Garretson also directed Dartmouth's foreign study programs to Leningrad University and St. Petersburg University for many years. "Her diplomatic skills as a negotiator were a marvel," says Kopper. "Debby's attitude of cheerful persistence, the ability to convey 'I'm happy to be talking with you but I'm not going to leave until I get something for Dartmouth,' brought her many concessions—and the respect of Russian colleagues sitting across from her."
Many faculty in the Department of East European, Eurasian, and Russian Studies recall Garretson's passion for teaching and supporting fellow colleagues.

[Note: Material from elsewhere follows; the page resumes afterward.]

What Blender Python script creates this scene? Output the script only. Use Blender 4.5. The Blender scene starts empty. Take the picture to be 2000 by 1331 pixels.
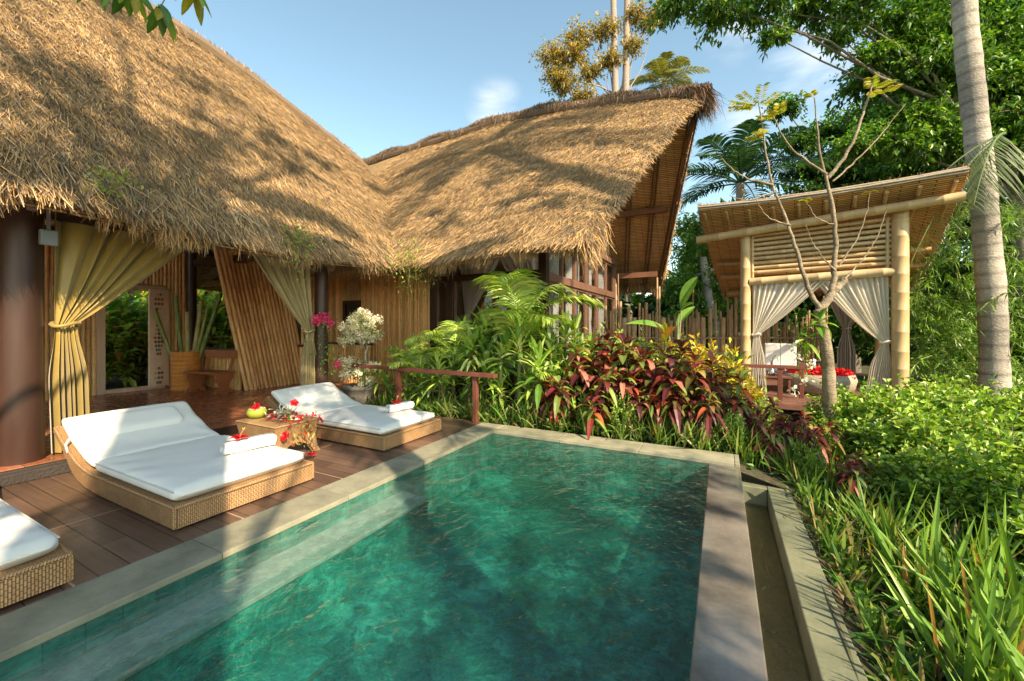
import bpy, math, random
import numpy as np
R = np.random.default_rng(7)
random.seed(7)
rad = math.radians
scene = bpy.context.scene
col = scene.collection
V = lambda *a: np.array(a, dtype=float)

def nrm(a):
    a = np.asarray(a, float)
    return a / np.maximum(np.linalg.norm(a, axis=-1, keepdims=True), 1e-9)

# ------------------------------------------------------------------ mesh builder
class MB:
    def __init__(s):
        s.v = []; s.c = []; s.uv = []; s.f = {3: [], 4: []}; s.n = 0; s.ng = []
    def add(s, v, f=None, c=(1, 1, 1), uv=None):
        v = np.asarray(v, float).reshape(-1, 3)
        c = np.asarray(c, float)
        if c.ndim == 1: c = np.tile(c, (len(v), 1))
        s.v.append(v); s.c.append(c)
        s.uv.append(np.zeros((len(v), 3)) if uv is None else np.asarray(uv, float))
        if f is not None:
            if not (isinstance(f, list) and isinstance(f[0], np.ndarray)): f = [f]
            for a in f:
                a = np.asarray(a, int)
                if a.size: s.f[a.shape[1]].append(a + s.n)
        s.n += len(v)
    def ngon(s, v, c=(1, 1, 1)):
        s.ng.append(list(range(s.n, s.n + len(v)))); s.add(v, None, c)
    def box(s, a, b, c=(1, 1, 1), jit=0):
        (x0, y0, z0), (x1, y1, z1) = a, b
        v = V([x0,y0,z0],[x1,y0,z0],[x1,y1,z0],[x0,y1,z0],[x0,y0,z1],[x1,y0,z1],[x1,y1,z1],[x0,y1,z1])
        if jit: c = np.array(c) * (1 + random.uniform(-jit, jit))
        s.add(v, [[0,3,2,1],[4,5,6,7],[0,1,5,4],[1,2,6,5],[2,3,7,6],[3,0,4,7]], c)
    def beam(s, p, q, w, h, c=(1, 1, 1), up=(0, 0, 1)):
        p = V(*p); q = V(*q); d = nrm(q - p); r = nrm(np.cross(d, up)); u = np.cross(r, d)
        v = [e + r*a*w/2 + u*b*h/2 for e in (p, q) for a, b in ((-1,-1),(1,-1),(1,1),(-1,1))]
        s.add(v, [[0,1,2,3],[4,7,6,5],[0,4,5,1],[1,5,6,2],[2,6,7,3],[3,7,4,0]], c)
    def tube(s, pts, rr, n=8, c=(1, 1, 1), cap=True):
        pts = np.asarray(pts, float); m = len(pts)
        rr = np.broadcast_to(np.asarray(rr, float), (m,))
        d = nrm(np.gradient(pts, axis=0))
        ref = V(0, 0, 1) if abs(d[0][2]) < .9 else V(1, 0, 0)
        r = nrm(np.cross(d, ref)); u = np.cross(d, r)
        a = np.linspace(0, 2*np.pi, n, endpoint=False)
        ring = pts[:, None] + (r[:, None]*np.cos(a)[None, :, None] + u[:, None]*np.sin(a)[None, :, None])*rr[:, None, None]
        c = np.asarray(c, float)
        if c.ndim == 2: c = np.repeat(c, n, axis=0)
        i = np.arange(m-1)[:, None]*n; j = np.arange(n)[None]; k = (j+1) % n
        f = np.stack([i+j, i+k, i+n+k, i+n+j], -1).reshape(-1, 4)
        L = np.concatenate([[0], np.cumsum(np.linalg.norm(np.diff(pts, axis=0), axis=1))])
        uv = np.zeros((m, n, 3)); uv[..., 0] = a[None]*.05; uv[..., 1] = L[:, None]
        s.add(ring.reshape(-1, 3), f, c, uv.reshape(-1, 3))
        if cap:
            cc = c if c.ndim == 1 else c[0]
            s.ngon(ring[0][::-1], cc if np.ndim(cc) == 1 else c[0])
            s.ngon(ring[-1], cc if np.ndim(cc) == 1 else c[-1])
    def grid(s, P, c=(1, 1, 1), uv=None, flip=False):
        P = np.asarray(P, float); a, b = P.shape[:2]
        i = np.arange(a-1)[:, None]*b; j = np.arange(b-1)[None]
        f = np.stack([i+j, i+j+1, i+b+j+1, i+b+j], -1).reshape(-1, 4)
        if flip: f = f[:, ::-1]
        if uv is None:
            uv = np.zeros((a, b, 3))
            uv[..., 0] = np.concatenate([np.zeros((1, b)), np.cumsum(np.linalg.norm(np.diff(P, axis=0), axis=2), 0)])
            uv[..., 1] = np.concatenate([np.zeros((a, 1)), np.cumsum(np.linalg.norm(np.diff(P, axis=1), axis=2), 1)], 1)
        c = np.asarray(c, float)
        if c.ndim == 3: c = c.reshape(-1, 3)
        s.add(P.reshape(-1, 3), f, c, uv.reshape(-1, 3))
    def lathe(s, prof, ctr=(0, 0, 0), n=24, c=(1, 1, 1), wob=0):
        prof = np.asarray(prof, float); a = np.linspace(0, 2*np.pi, n+1)
        P = np.zeros((len(prof), n+1, 3))
        rr = prof[:, 0][:, None]*(1+wob*np.sin(3*a+1)[None])
        P[..., 0] = ctr[0]+rr*np.cos(a); P[..., 1] = ctr[1]+rr*np.sin(a); P[..., 2] = ctr[2]+prof[:, 1][:, None]
        s.grid(P, c, flip=True)
    def build(s, name, mat, parent=None, smooth=False, bevel=0, loc=None):
        me = bpy.data.meshes.new(name)
        v = np.concatenate(s.v)
        me.vertices.add(len(v)); me.vertices.foreach_set('co', v.astype(np.float32).ravel())
        qs = [np.concatenate(s.f[k]) for k in (3, 4) if s.f[k]]
        loops = [q.ravel() for q in qs] + [np.array(g) for g in s.ng]
        sizes = [np.full(len(q), q.shape[1]) for q in qs] + [np.array([len(g)]) for g in s.ng]
        lp = np.concatenate(loops); sz = np.concatenate(sizes)
        me.loops.add(len(lp)); me.loops.foreach_set('vertex_index', lp.astype(np.int32))
        me.polygons.add(len(sz))
        st = np.concatenate([[0], np.cumsum(sz)[:-1]])
        me.polygons.foreach_set('loop_start', st.astype(np.int32))
        me.polygons.foreach_set('loop_total', sz.astype(np.int32))
        me.polygons.foreach_set('use_smooth', np.full(len(sz), bool(smooth)))
        me.update(calc_edges=True)
        c4 = np.ones((len(v), 4), np.float32); c4[:, :3] = np.concatenate(s.c)
        at = me.attributes.new('Col', 'FLOAT_COLOR', 'POINT'); at.data.foreach_set('color', c4.ravel())
        at = me.attributes.new('uvw', 'FLOAT_VECTOR', 'POINT'); at.data.foreach_set('vector', np.concatenate(s.uv).astype(np.float32).ravel())
        me.materials.append(mat)
        o = bpy.data.objects.new(name, me); col.objects.link(o)
        if parent: o.parent = parent
        if loc is not None: o.location = loc
        if bevel:
            m = o.modifiers.new('bevel', 'BEVEL'); m.width = bevel; m.segments = 2; m.limit_method = 'ANGLE'; m.angle_limit = rad(40)
        return o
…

Department chair Lynn Patyk remembers co-teaching Russian 1 with Garretson. "She taught the 9 a.m. section while I taught at the 12 hour. I sat in on her class basically every day before I taught my own, because she had an amazing way of incorporating her linguist's knowledge of morphology, phonetics, and etymology, etc. into her class," Patyk says. "Linguistics can be very technical, but Debby had a big, warm personality as a teacher that totally animated these more technical aspects, too."
"When I was just starting out as a teacher, I sometimes felt nervous or even panicked in the classroom," says Associate Professor of Russian Mikhail Gronas, who co-taught Russian with Garretson for about 15 years. "I would confide in Debby, and she would smile and reassure me: 'You're doing great!' It's her smile that I remember now—friendly and open to the world."
Research Assistant Professor Alfia Rakova recalls Garretson's dedication to her students. "Debby was a very caring and dedicated language teacher who would spend hours either mentoring her students or grading their homework," she says. "She mastered her Russian to the highest level and students wanted to learn from her and follow her example."
Associate professor Victoria Somoff remembers how Garretson hosted her and her family for waffles soon after she arrived at Dartmouth as a new faculty member. "My three young children ran through the house, their syrup-sticky hands leaving traces everywhere as they played with her big, gentle dog. Debby didn't mind the mess or the chaos—she just smiled, made more waffles, and shared remarkable stories about her work as an interpreter for world leaders and diplomats at some major political events of the 1980s and 90s," Somoff says. "That afternoon, for the first time, I thought this new place might actually become home."
After a bout with serious illness in the 1990s, Garretson worked for over a decade as a hospice volunteer in the Upper Valley, and for several years traveled to South Africa to volunteer in orphanages. Beginning about two decades ago, she pursued serious study of Buddhist thought and took part in meditation retreats around the world. After retiring from Dartmouth in 2019, she undertook an intensive study of Pali, the ancient language in which the Buddhist canon is transcribed.
Garretson is survived by her brother Peter (Rufina) Garretson, sister-in-law Betty Maddox of Virginia; cousins, Susan Garretson Daniel, Martha Garretson Wright, Nancy Garretson, Amy Fraher, Patricia Harris, Jay Harris, Lynne Harris, and nieces and nephews: David Maddox, Karen Maddox Manukas, Michael Maddox, Tamara Maddox Otten, and Deborah Anne Wheeler; and a wealth of friends and colleagues.
A memorial service will be held on Saturday, May 10 at the Friends Meeting House at 43 Lebanon Street in Hanover, N.H. In lieu of flowers, donations may be made to the Barre Center for Buddhist Studies to support its mission of cultivating wisdom, deepening practice, and building community.